Angelos reveals conditions for a team in D.C.

Orioles owner indicates he might drop opposition

Meeting with DuPuy due today

Terms include protecting value of his team, stadium

September 28, 2004|By Jon Morgan and Ed Waldman | Jon Morgan and Ed Waldman,SUN STAFF

Signaling for the first time publicly that he might be persuaded to drop his opposition to a team in Washington, Orioles owner Peter G. Angelos said yesterday that he could go along if a deal were struck to protect his franchise and, in turn, the state's investment in Oriole Park at Camden Yards.

"If those two goals can be accomplished, and I feel the franchise would be secure and the revenue stream is protected and the asset value is secure, it might be possible to make a deal," Angelos said in a telephone interview with The Sun.

Major League Baseball President and Chief Operating Officer Bob DuPuy, the point man for the effort to find a new home for the Montreal Expos, will return to Baltimore today to meet with Angelos, according to two sources familiar with his plans, who spoke on the condition of anonymity.

DuPuy met for several hours with Angelos in his downtown law office Friday, but no progress was reported.

Negotiations between Major League Baseball and officials in the District of Columbia to move the Expos to a $400 million stadium proposed for the Anacostia waterfront in southeast Washington are nearing an end. A deal appears imminent.

The Expos, facing declining attendance and distressed finances, were bought by the other 29 major league clubs in 2002 with the intention of steadying the franchise - with a move to a new home if necessary - and finding a new owner.

Locations vying for the Expos included Northern Virginia; Norfolk, Va.; Las Vegas; Portland, Ore.; Monterrey, Mexico; and San Juan, Puerto Rico.

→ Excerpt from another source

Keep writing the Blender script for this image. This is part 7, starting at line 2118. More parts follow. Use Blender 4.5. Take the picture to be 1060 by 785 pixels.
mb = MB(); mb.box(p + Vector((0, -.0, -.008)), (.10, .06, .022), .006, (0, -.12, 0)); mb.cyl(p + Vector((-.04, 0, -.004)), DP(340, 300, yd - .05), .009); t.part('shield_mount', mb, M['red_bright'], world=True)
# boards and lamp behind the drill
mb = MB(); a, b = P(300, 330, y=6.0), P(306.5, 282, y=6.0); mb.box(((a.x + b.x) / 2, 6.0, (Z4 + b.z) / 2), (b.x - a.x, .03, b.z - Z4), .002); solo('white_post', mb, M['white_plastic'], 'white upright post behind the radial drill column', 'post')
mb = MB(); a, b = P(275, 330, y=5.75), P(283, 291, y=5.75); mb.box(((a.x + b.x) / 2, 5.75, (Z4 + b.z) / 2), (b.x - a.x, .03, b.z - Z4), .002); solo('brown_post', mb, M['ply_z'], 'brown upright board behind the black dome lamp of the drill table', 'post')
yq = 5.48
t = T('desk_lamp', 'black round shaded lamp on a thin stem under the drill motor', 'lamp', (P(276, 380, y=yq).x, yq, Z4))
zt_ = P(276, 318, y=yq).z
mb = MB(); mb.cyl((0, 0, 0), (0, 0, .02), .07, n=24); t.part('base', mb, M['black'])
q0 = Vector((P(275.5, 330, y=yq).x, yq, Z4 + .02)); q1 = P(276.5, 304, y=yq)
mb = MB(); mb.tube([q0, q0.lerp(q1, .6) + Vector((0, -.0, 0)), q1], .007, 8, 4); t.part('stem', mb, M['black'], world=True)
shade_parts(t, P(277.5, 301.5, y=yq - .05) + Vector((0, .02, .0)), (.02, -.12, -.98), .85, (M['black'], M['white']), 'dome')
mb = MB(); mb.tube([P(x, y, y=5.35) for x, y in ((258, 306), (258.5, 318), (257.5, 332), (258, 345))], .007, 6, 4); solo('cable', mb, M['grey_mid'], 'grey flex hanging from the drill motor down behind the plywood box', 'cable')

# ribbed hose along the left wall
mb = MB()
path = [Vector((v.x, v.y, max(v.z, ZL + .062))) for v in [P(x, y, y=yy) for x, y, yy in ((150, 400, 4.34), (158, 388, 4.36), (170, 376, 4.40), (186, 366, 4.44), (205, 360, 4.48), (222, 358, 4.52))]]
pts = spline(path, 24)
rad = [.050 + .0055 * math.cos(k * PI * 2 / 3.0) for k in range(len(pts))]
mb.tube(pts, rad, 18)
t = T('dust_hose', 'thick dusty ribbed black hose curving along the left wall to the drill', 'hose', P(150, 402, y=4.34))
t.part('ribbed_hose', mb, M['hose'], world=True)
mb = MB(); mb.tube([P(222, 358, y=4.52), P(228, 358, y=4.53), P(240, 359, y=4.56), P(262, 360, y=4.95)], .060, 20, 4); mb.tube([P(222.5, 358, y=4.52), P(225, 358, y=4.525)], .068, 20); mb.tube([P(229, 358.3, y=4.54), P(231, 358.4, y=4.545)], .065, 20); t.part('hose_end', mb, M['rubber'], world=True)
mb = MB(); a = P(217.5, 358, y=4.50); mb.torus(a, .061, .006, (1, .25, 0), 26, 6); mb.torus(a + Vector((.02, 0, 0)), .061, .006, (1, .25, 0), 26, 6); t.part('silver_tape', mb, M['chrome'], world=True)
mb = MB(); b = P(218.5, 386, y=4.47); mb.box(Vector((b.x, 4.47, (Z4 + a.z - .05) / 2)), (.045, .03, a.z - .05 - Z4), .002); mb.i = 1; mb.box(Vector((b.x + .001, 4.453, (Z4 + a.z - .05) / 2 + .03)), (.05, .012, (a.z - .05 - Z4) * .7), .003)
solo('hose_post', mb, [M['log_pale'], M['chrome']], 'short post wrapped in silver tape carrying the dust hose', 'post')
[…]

But in recent weeks, the focus has shifted to Washington, the nation's biggest city without its own team.

"I still stand by my original position, that there should not be a team in Washington," Angelos said.

However, he said he would consider an arrangement between Major League Baseball and the Orioles that meets two standards: "Does the deal protect the value of the franchise? Does it protect the state and the taxpayers' investment in Camden Yards?"

DuPuy, through a spokesman, declined to comment yesterday.

Advocates of returning baseball to D.C. say the Orioles, under their franchise agreement and the rules of Major League Baseball, might be able to keep an American League competitor out of Washington but not a National League franchise such as the Expos.

Nevertheless, the Orioles have been prepared for some time to mount a legal challenge to moving the Expos 44 miles away.

Among the issues that could be raised are whether Angelos has been given assurances by baseball's leaders that he would not face competition inside the Washington-Baltimore market. The state of Maryland, too, could make a claim that the security of the debt it issued to construct Oriole Park could be put at risk.

Softening the blow

Sources familiar with baseball's deliberations say the sport's executives have discussed several ways to soften the blow for the Orioles, including a cash payment and a mechanism for guaranteeing the Orioles' future resale value.

There has been talk of creating a regional television network, to be controlled by the Orioles, that would continue to televise Orioles games to fans in Washington and Virginia - but not Washington's games in Baltimore.

"As far as my personal interests are concerned, as far as paying me $100 million or $150 million, all that would do is take care of Peter Angelos. That's not what it is about," Angelos said.

John Moag, chairman of Moag & Co., a Baltimore-based investment banking firm with a specialty in sports, said the talks between Angelos and baseball are a recognition of the impact a Washington franchise might have.

"I think this is an acknowledgement by Major League Baseball that there is some impact on the Orioles," he said. At the same time, he said, "I think Mr. Angelos sees that Major League Baseball is serious about Washington."

Reaching an accommodation that would avoid time-consuming litigation is no sure thing, Moag said. For one thing, the other team owners will be reluctant to agree to anything that diminishes the price they can charge for the Expos.

"You have to start with the premise that baseball already has $170 million into the Expos, in the purchase price and operating losses. They want to recover that," Moag said. "I don't think it's in baseball's best interest to put encumbrances on the Expos."

Lucrative deal

Boosting the value of the Expos would be a lucrative deal that baseball has struck with the Washington Sports & Entertainment Commission.

According to sources familiar with the plan, the city has agreed to finance and build the stadium and let the team keep all the revenue from tickets, the rights to sell the stadium name to a corporate sponsor, concessions and game-day parking on 1,100 spots.

The team would cover the operating cost of the stadium and pay rent based on an escalating scale, which begins at $3.5 million and will average $5.5 million over a 30-year term.